------ Supplied data ------
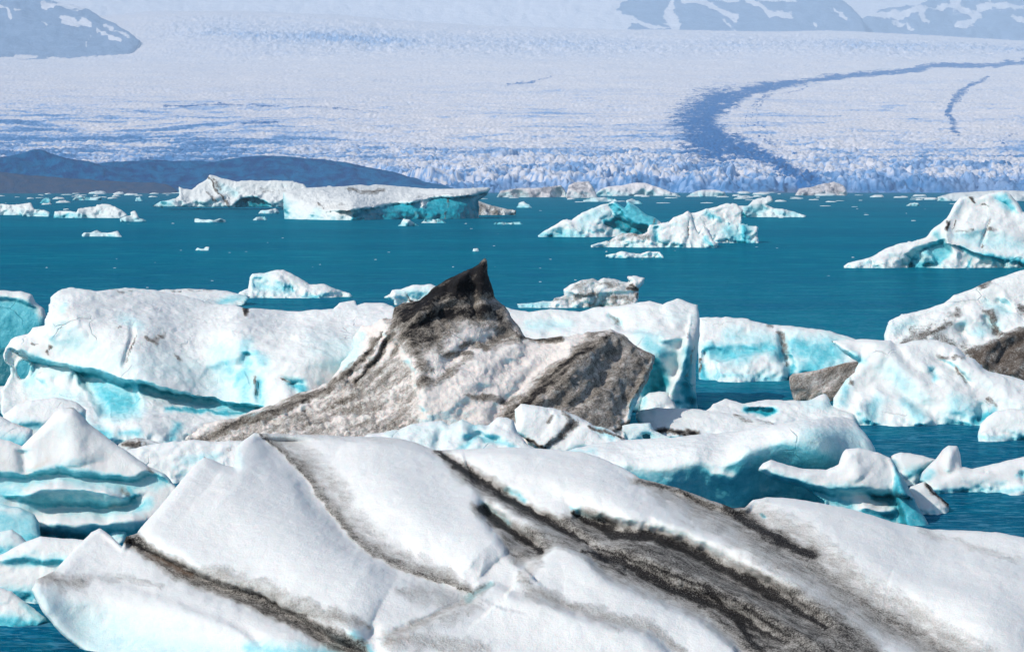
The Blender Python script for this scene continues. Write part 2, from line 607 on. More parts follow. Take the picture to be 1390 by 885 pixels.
def rock_material(name, c1, c2, sc, snow=(.86, .84, .86)):
    m, nt = new_mat(name)
    t = NT(nt)
    pos = t.n('ShaderNodeNewGeometry').outputs['Position']
    at = t.n('ShaderNodeAttribute', attribute_name='tint')
    sep = t.n('ShaderNodeSeparateColor')
    t.l(at.outputs['Color'], sep.inputs[0])
    n1 = t.noise(pos, 1 / sc, 7, .6)
    n2 = t.noise(pos, 6 / sc, 5, .6)
    c = t.mix(t.maprange(n2, .38, .62), c1, c2)
    sm = t.math('ADD', sep.outputs[1], t.math('MULTIPLY', t.math('SUBTRACT', n2, .5), 1.3))
    c = t.mix(t.maprange(sm, .44, .60), c, snow)
    bs = t.n('ShaderNodeBsdfPrincipled')
    t.l(c, bs.inputs['Base Color'])
    bs.inputs['Roughness'].default_value = .9
    bs.inputs['Specular IOR Level'].default_value = .1
    bp = t.n('ShaderNodeBump')
    bp.inputs['Strength'].default_value = .5
    bp.inputs['Distance'].default_value = sc * .08
    t.l(n2, bp.inputs['Height'])
    t.l(bp.outputs[0], bs.inputs['Normal'])
    o = t.n('ShaderNodeOutputMaterial')
    t.l(bs.outputs[0], o.inputs[0])
    return m


def water_material():
    m, nt = new_mat('lagoon_water')
    t = NT(nt)
    pos = t.n('ShaderNodeNewGeometry').outputs['Position']
    def mapped(sx, sy):
        mp = t.n('ShaderNodeMapping')
        mp.inputs['Scale'].default_value = (sx, sy, 1)
        t.l(pos, mp.inputs['Vector'])
        return mp.outputs[0]
    # ripples about 10-40 cm, gusts tens of metres across
    a = t.noise(mapped(1, 1.6), 3.2, 5, .6, .6)
    b = t.noise(mapped(1, 1.5), .55, 4, .6, .4)
    c3 = t.noise(mapped(.22, 1), .16, 5, .65)
    gust = t.noise(mapped(.25, 1), .018, 5, .62)
    col = t.mix(t.maprange(gust, .38, .62), (.0, .135, .22), (.0, .19, .275))
    col = t.mix(t.maprange(c3, .4, .68, 0, .4), col, (.0, .215, .30))
    e = t.noise(mapped(.35, 1.1), .55, 5, .7)
    col = t.mix(t.maprange(e, .50, .58, 0, .75), col, (.0, .125, .25))  # dark and light ripple dashes painted into the water colour
    col = t.mix(t.maprange(e, .36, .46, .6, 0), col, (.03, .30, .38))
    sx = t.n('ShaderNodeSeparateXYZ')
    t.l(pos, sx.inputs[0])
    near = t.math('ADD', sx.outputs[1], t.math('MULTIPLY', t.math('SUBTRACT', gust, .5), 40))
    col = t.mix(t.maprange(near, 52, 70, .85, 0), col, (.0, .09, .19))  # near water darkened in colour to stand for its darker reflections
    rp = t.noise(mapped(.8, 2.2), 2.4, 4, .65, .8)
    col = t.mix(t.math('MULTIPLY', t.maprange(rp, .5, .6), t.maprange(sx.outputs[1], 60, 200, .75, 0)), col, (.08, .27, .40))  # pale ripple glints painted into the colour
    bp = t.n('ShaderNodeBump')
    bp.inputs['Strength'].default_value = 1.0
    bp.inputs['Distance'].default_value = .26
    h = t.math('ADD', t.math('MULTIPLY', a, .45), t.math('MULTIPLY', b, 1.6))
    h = t.math('ADD', h, t.math('MULTIPLY', c3, 4.))
    t.l(h, bp.inputs['Height'])
    df = t.n('ShaderNodeBsdfDiffuse')
    t.l(col, df.inputs['Color']); t.l(bp.outputs[0], df.inputs['Normal'])
    gl = t.n('ShaderNodeBsdfGlossy')
    gl.inputs['Color'].default_value = (.15, .72, .95, 1)
    gl.inputs['Roughness'].default_value = .10
    t.l(bp.outputs[0], gl.inputs['Normal'])
    tr = t.n('ShaderNodeBsdfTransparent')
    tr.inputs['Color'].default_value = (.04, .75, .82, 1)
    lw = t.n('ShaderNodeLayerWeight')
    lw.inputs['Blend'].default_value = .16
    t.l(bp.outputs[0], lw.inputs['Normal'])
    m1 = t.n('ShaderNodeMixShader')
    m1.inputs[0].default_value = .22
    t.l(df.outputs[0], m1.inputs[1]); t.l(tr.outputs[0], m1.inputs[2])
    m2 = t.n('ShaderNodeMixShader')
    t.l(t.maprange(lw.outputs['Facing'], .0, 1., .04, .30), m2.inputs[0])
    t.l(m1.outputs[0], m2.inputs[1]); t.l(gl.outputs[0], m2.inputs[2])
    o = t.n('ShaderNodeOutputMaterial')
    t.l(m2.outputs[0], o.inputs[0])
    return m


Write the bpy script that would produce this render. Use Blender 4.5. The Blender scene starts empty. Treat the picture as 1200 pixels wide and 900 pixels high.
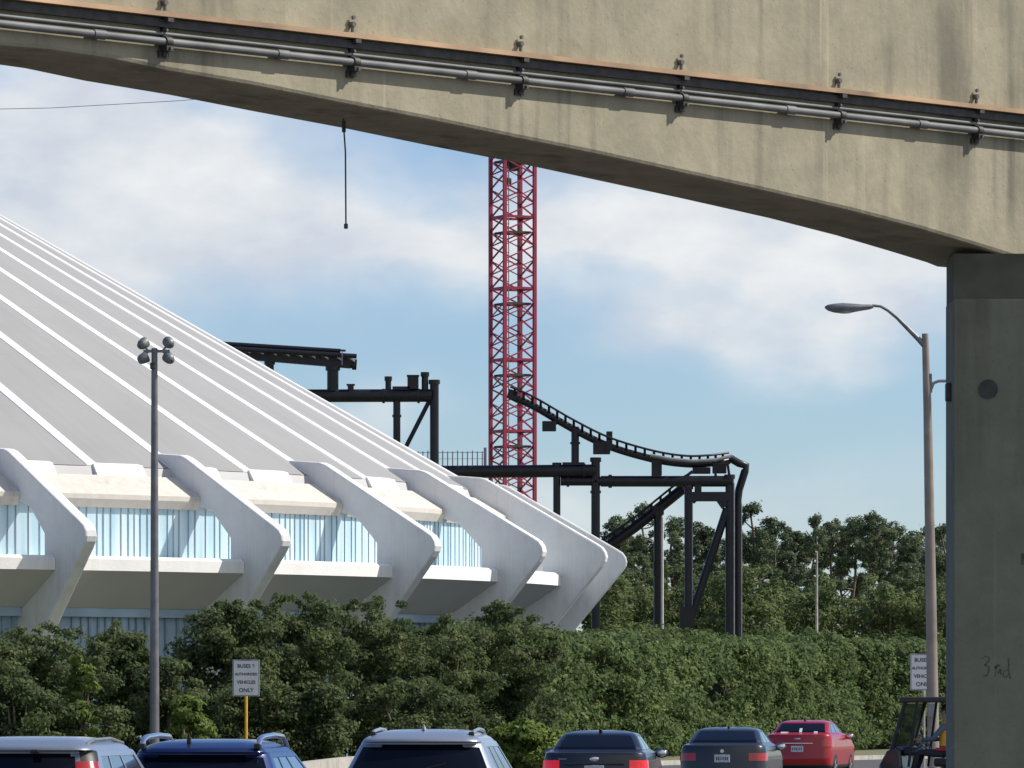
import bpy, bmesh, math, random
import numpy as np
from mathutils import Vector, Matrix, Euler

C = bpy.context.scene.collection
R_ = math.radians
F = 7000.0            # focal length in pixels of the 1200 px wide photograph
HC = 2.0              # eye height
HOR = 821.0           # horizon row


def P(px, py, D):
    """a measured direction at a known distance -> a point in metres"""
    return Vector(((px - 600.0) * D / F, D, HC + (HOR - py) * D / F))


# ------------------------------------------------------------------ materials
def node_mat(name):
    m = bpy.data.materials.new(name)
    m.use_nodes = True
    nt = m.node_tree
    b = nt.nodes['Principled BSDF']
    return m, nt, b


def simple(name, col, rough=0.5, metal=0.0, coat=0.0, var=0.12, scale=3.0, emit=None, estr=0.0, spec=0.5, bump=0.0):
    m, nt, b = node_mat(name)
    b.inputs['Roughness'].default_value = rough
    b.inputs['Metallic'].default_value = metal
    b.inputs['Coat Weight'].default_value = coat
    b.inputs['Coat Roughness'].default_value = 0.05
    b.inputs['Specular IOR Level'].default_value = spec
    tc = nt.nodes.new('ShaderNodeTexCoord')
    n = nt.nodes.new('ShaderNodeTexNoise')
    n.inputs['Scale'].default_value = scale
    n.inputs['Detail'].default_value = 6
    nt.links.new(tc.outputs['Object'], n.inputs['Vector'])
    r = nt.nodes.new('ShaderNodeValToRGB')
    r.color_ramp.elements[0].position = 0.3
    r.color_ramp.elements[1].position = 0.72
    r.color_ramp.elements[0].color = [c * (1 - var) for c in col] + [1]
    r.color_ramp.elements[1].color = [min(1, c * (1 + var)) for c in col] + [1]
    nt.links.new(n.outputs['Fac'], r.inputs['Fac'])
    nt.links.new(r.outputs['Color'], b.inputs['Base Color'])
    if bump:
        bp = nt.nodes.new('ShaderNodeBump')
        bp.inputs['Strength'].default_value = bump
        bp.inputs['Distance'].default_value = 0.02
        nt.links.new(n.outputs['Fac'], bp.inputs['Height'])
        nt.links.new(bp.outputs['Normal'], b.inputs['Normal'])
    if emit:
        b.inputs['Emission Color'].default_value = (*emit, 1)
        b.inputs['Emission Strength'].default_value = estr
    return m


def concrete(name, base, dark, streak, rust=None, seed=0.0):
    """cast concrete: blotches, form-board lines, vertical run-off streaks and pores"""
    m, nt, b = node_mat(name)
    L = nt.links.new
    b.inputs['Roughness'].default_value = 0.9
    b.inputs['Specular IOR Level'].default_value = 0.2
    tc = nt.nodes.new('ShaderNodeTexCoord')
    mp = nt.nodes.new('ShaderNodeMapping')
    mp.inputs['Location'].default_value = (seed, seed * 0.7, 0)
    L(tc.outputs['Object'], mp.inputs['Vector'])

    def noise(scale, det, vecscale=None, rough=0.6):
        n = nt.nodes.new('ShaderNodeTexNoise')
        n.inputs['Scale'].default_value = scale
        n.inputs['Detail'].default_value = det
        n.inputs['Roughness'].default_value = rough
        if vecscale:
            q = nt.nodes.new('ShaderNodeMapping')
            q.inputs['Scale'].default_value = vecscale
            L(mp.outputs['Vector'], q.inputs['Vector'])
            L(q.outputs['Vector'], n.inputs['Vector'])
        else:
            L(mp.outputs['Vector'], n.inputs['Vector'])
        return n

    def ramp(src, p0, p1, c0, c1):
        r = nt.nodes.new('ShaderNodeValToRGB')
        r.color_ramp.elements[0].position = p0
        r.color_ramp.elements[1].position = p1
        r.color_ramp.elements[0].color = (*c0, 1)
        r.color_ramp.elements[1].color = (*c1, 1)
        L(src.outputs['Fac'], r.inputs['Fac'])
        return r

    def mix(fac, a, c):
        x = nt.nodes.new('ShaderNodeMix')
        x.data_type = 'RGBA'
        L(fac, x.inputs['Factor'])
        L(a, x.inputs['A'])
        if isinstance(c, tuple):
            x.inputs['B'].default_value = (*c, 1)
        else:
            L(c, x.inputs['B'])
        return x.outputs['Result']
    blot = ramp(noise(1.7, 12, None, .72), .34, .66, dark, base)
    st = ramp(noise(1.0, 5, (3.2, 3.2, 0.22)), .48, .68, (0, 0, 0), (1, 1, 1))
    amt = ramp(noise(.55, 3), .38, .62, (0, 0, 0), (.75, .75, .75))
    mul = nt.nodes.new('ShaderNodeMath')
    mul.operation = 'MULTIPLY'
    L(st.outputs['Color'], mul.inputs[0])
    L(amt.outputs['Color'], mul.inputs[1])
    col = mix(mul.outputs[0], blot.outputs['Color'], streak)
    pale = ramp(noise(1.0, 4, (5.5, 5.5, 0.12)), .66, .72, (0, 0, 0), (.3, .3, .3))
    col = mix(pale.outputs['Color'], col, tuple(min(1, c * 1.5) for c in base))
    pores = ramp(noise(34, 2), .66, .72, (0, 0, 0), (.45, .45, .45))
    col = mix(pores.outputs['Color'], col, tuple(c * .45 for c in dark))
    L(col, b.inputs['Base Color'])
    bp = nt.nodes.new('ShaderNodeBump')
    bp.inputs['Strength'].default_value = .35
    bp.inputs['Distance'].default_value = .02
    L(noise(9, 8).outputs['Fac'], bp.inputs['Height'])
    L(bp.outputs['Normal'], b.inputs['Normal'])
    return m


def leaf_mat(name, c0, c1, c2, trans=0.25):
    m, nt, b = node_mat(name)
    L = nt.links.new
    g = nt.nodes.new('ShaderNodeNewGeometry')
    r = nt.nodes.new('ShaderNodeValToRGB')
    e = r.color_ramp.elements
    e[0].position, e[1].position = 0.0, 1.0
    e[0].color, e[1].color = (*c0, 1), (*c2, 1)
    k = e.new(.6)
    k.color = (*c1, 1)
    # big patches of older and younger growth plus leaf-to-leaf variation
    tc = nt.nodes.new('ShaderNodeTexCoord')
    n = nt.nodes.new('ShaderNodeTexNoise')
    n.inputs['Scale'].default_value = 0.9
    n.inputs['Detail'].default_value = 3
    L(tc.outputs['Object'], n.inputs['Vector'])
    a = nt.nodes.new('ShaderNodeMath')
    a.operation = 'MULTIPLY_ADD'
    L(g.outputs['Random Per Island'], a.inputs[0])
    a.inputs[1].default_value = .55
    s = nt.nodes.new('ShaderNodeMath')
    s.operation = 'MULTIPLY_ADD'
    L(n.outputs['Fac'], s.inputs[0])
    s.inputs[1].default_value = 1.8
    s.inputs[2].default_value = -.70
    L(s.outputs[0], a.inputs[2])
    L(a.outputs[0], r.inputs['Fac'])
    L(r.outputs['Color'], b.inputs['Base Color'])
    b.inputs['Roughness'].default_value = .65
    b.inputs['Specular IOR Level'].default_value = .18
    t = nt.nodes.new('ShaderNodeBsdfTranslucent')
    L(r.outputs['Color'], t.inputs['Color'])
    mx = nt.nodes.new('ShaderNodeMixShader')
    mx.inputs['Fac'].default_value = trans
    L(b.outputs['BSDF'], mx.inputs[1])
    L(t.outputs['BSDF'], mx.inputs[2])
    L(mx.outputs['Shader'], nt.nodes['Material Output'].inputs['Surface'])
    return m


M = {}
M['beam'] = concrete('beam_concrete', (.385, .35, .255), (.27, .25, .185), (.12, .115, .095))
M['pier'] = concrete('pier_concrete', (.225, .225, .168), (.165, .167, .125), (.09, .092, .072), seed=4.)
M['kerb'] = concrete('kerb_concrete', (.50, .47, .42), (.36, .34, .3), (.2, .19, .17), seed=9.)
M['rail_tan'] = simple('rusty_copper_cover', (.42, .28, .17), .6, .1, var=.5, scale=1.2)
M['pipe'] = simple('galvanised_pipe', (.115, .122, .125), .6, .0, var=.4, scale=3)
M['bracket'] = simple('dark_bracket_steel', (.06, .055, .05), .6, .3, var=.4, scale=12)
M['stud'] = simple('zinc_stud', (.16, .15, .14), .45, .5)
M['cable'] = simple('dark_grey_cable', (.045, .047, .05), .6)
M['white'] = concrete('white_painted_concrete', (.84, .835, .82), (.79, .785, .77), (.66, .65, .63), seed=2.)
M['fin'] = concrete('white_fin_paint', (.70, .71, .715), (.64, .65, .655), (.52, .525, .53), seed=6.)
M['cream'] = concrete('cream_eave_paint', (.62, .585, .535), (.56, .53, .485), (.45, .425, .39), seed=3.)
M['soffit'] = simple('soffit_paint', (.47, .47, .48), .7, var=.05, scale=.6)
M['roof'] = simple('grey_roof_membrane', (.315, .31, .295), .6, var=.035, scale=.25)
def roof_mat():
    m, nt, b = node_mat('grey_roof_membrane')
    L = nt.links.new
    tc = nt.nodes.new('ShaderNodeTexCoord')
    sp = nt.nodes.new('ShaderNodeSeparateXYZ')
    L(tc.outputs['Object'], sp.inputs['Vector'])
    n = nt.nodes.new('ShaderNodeTexNoise')
    n.inputs['Scale'].default_value = .35
    n.inputs['Detail'].default_value = 7
    L(tc.outputs['Object'], n.inputs['Vector'])
    at = nt.nodes.new('ShaderNodeMath')
    at.operation = 'ARCTAN2'
    L(sp.outputs['X'], at.inputs[0])
    L(sp.outputs['Y'], at.inputs[1])
    cb = nt.nodes.new('ShaderNodeCombineXYZ')
    L(at.outputs[0], cb.inputs['X'])
    st = nt.nodes.new('ShaderNodeMath')
    st.operation = 'MULTIPLY'
    st.inputs[1].default_value = .004
    L(sp.outputs['Z'], st.inputs[0])
    L(st.outputs[0], cb.inputs['Y'])
    n2 = nt.nodes.new('ShaderNodeTexNoise')
    n2.inputs['Scale'].default_value = 95
    n2.inputs['Detail'].default_value = 3
    L(cb.outputs['Vector'], n2.inputs['Vector'])
    ad = nt.nodes.new('ShaderNodeMath')
    ad.operation = 'MULTIPLY_ADD'
    ad.inputs[1].default_value = .6
    L(n2.outputs['Fac'], ad.inputs[0])
    L(n.outputs['Fac'], ad.inputs[2])
    r = nt.nodes.new('ShaderNodeValToRGB')
    r.color_ramp.elements[0].position = .55
    r.color_ramp.elements[1].position = 1.05
    r.color_ramp.elements[0].color = (.275, .275, .27, 1)
    r.color_ramp.elements[1].color = (.305, .304, .30, 1)
    L(ad.outputs[0], r.inputs['Fac'])
    # a joint every few metres up the slope
    w_ = nt.nodes.new('ShaderNodeMath')
    w_.operation = 'FRACT'
    dv = nt.nodes.new('ShaderNodeMath')
    dv.operation = 'DIVIDE'
    dv.inputs[1].default_value = 1.9
    L(sp.outputs['Z'], dv.inputs[0])
    L(dv.outputs[0], w_.inputs[0])
    lt = nt.nodes.new('ShaderNodeMath')
    lt.operation = 'LESS_THAN'
    lt.inputs[1].default_value = .02
    L(w_.outputs[0], lt.inputs[0])
    f_ = nt.nodes.new('ShaderNodeMath')
    f_.operation = 'MULTIPLY'
    f_.inputs[1].default_value = .05
    L(lt.outputs[0], f_.inputs[0])
    mx = nt.nodes.new('ShaderNodeMix')
    mx.data_type = 'RGBA'
    mx.inputs['B'].default_value = (.16, .16, .155, 1)
    L(f_.outputs[0], mx.inputs['Factor'])
    L(r.outputs['Color'], mx.inputs['A'])
    L(mx.outputs['Result'], b.inputs['Base Color'])
    b.inputs['Roughness'].default_value = .6
    return m


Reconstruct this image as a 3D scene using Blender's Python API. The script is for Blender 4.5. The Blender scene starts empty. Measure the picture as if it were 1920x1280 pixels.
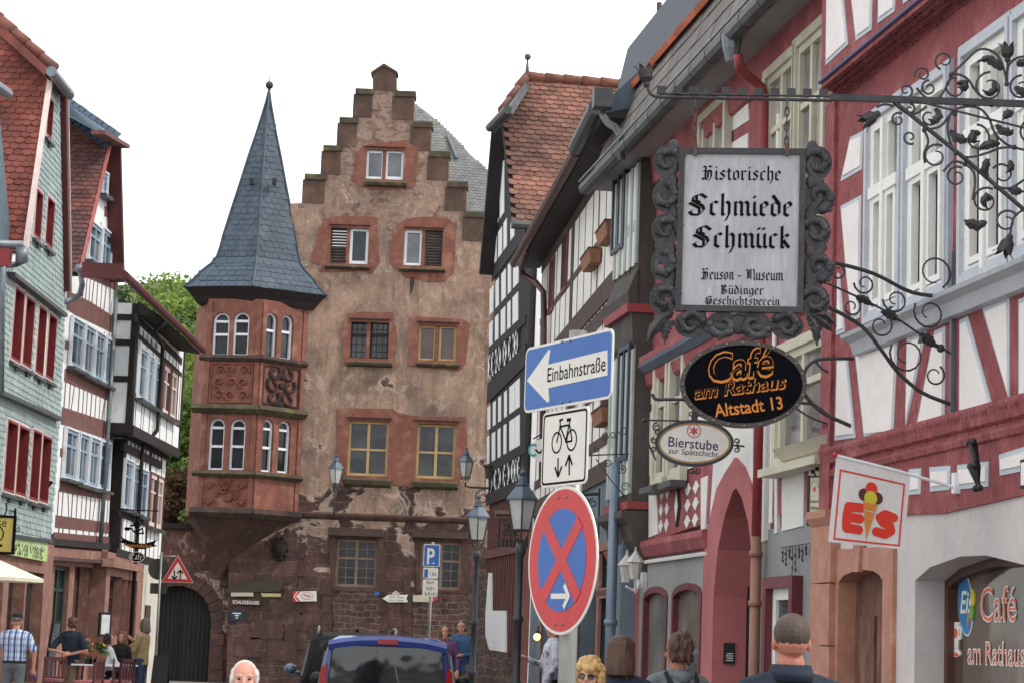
import bpy, bmesh, math, random
from mathutils import Vector, Matrix, geometry
random.seed(11)
SC = bpy.context.scene
COL = SC.collection
rad = math.radians
# ------------------------------------------------------------------ camera
FPX = 4000.0
CAM = Vector((0.0, 0.0, 1.65))
ROT = Matrix.Rotation(rad(90 + 8.0), 3, 'X') @ Matrix.Rotation(rad(2.1), 3, 'Z')
cd = bpy.data.cameras.new('camera')
cd.sensor_width = 36.0
cd.lens = 36.0 * FPX / 1920.0
cd.clip_start = 0.1
cd.clip_end = 3000
cam = bpy.data.objects.new('camera', cd)
cam.matrix_world = Matrix.Translation(CAM) @ ROT.to_4x4()
COL.objects.link(cam)
SC.camera = cam
# ------------------------------------------------------------------ light
SUN_AZ, SUN_EL = 76.0, 48.0      # degrees to the right of straight behind the camera / above the horizon
sdir = Vector((math.sin(rad(SUN_AZ)) * math.cos(rad(SUN_EL)), -math.cos(rad(SUN_AZ)) * math.cos(rad(SUN_EL)), math.sin(rad(SUN_EL))))
W = bpy.data.worlds.new('World')
SC.world = W
W.use_nodes = True
nt = W.node_tree
nt.nodes.clear()
wo = nt.nodes.new('ShaderNodeOutputWorld')
bg = nt.nodes.new('ShaderNodeBackground')
sky = nt.nodes.new('ShaderNodeTexSky')
sky.sky_type = 'NISHITA'
sky.sun_disc = False
sky.sun_elevation = rad(SUN_EL)
sky.sun_rotation = math.atan2(sdir.x, sdir.y)
sky.dust_density = 2.0
mixc = nt.nodes.new('ShaderNodeMix')
mixc.data_type = 'RGBA'
tcw = nt.nodes.new('ShaderNodeTexCoord')
mpw = nt.nodes.new('ShaderNodeMapping'); mpw.inputs['Scale'].default_value = (1.4, 1.4, 3.2)
nzw = nt.nodes.new('ShaderNodeTexNoise'); nzw.inputs['Scale'].default_value = 1.6; nzw.inputs['Detail'].default_value = 8
rpw = nt.nodes.new('ShaderNodeValToRGB')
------
Short problem: Search the listing for the string "empty". Copy each line where it turns up.

Result of the exercise:
Write the bpy script that would produce this render. Use Blender 4.5. The Blender scene starts empty. Treat the picture as 1200 pixels wide and 900 pixels high.
Reconstruct this image as a 3D scene using Blender's Python API. The script is for Blender 4.5. The Blender scene starts empty. Measure the picture as if it were 1920x1280 pixels.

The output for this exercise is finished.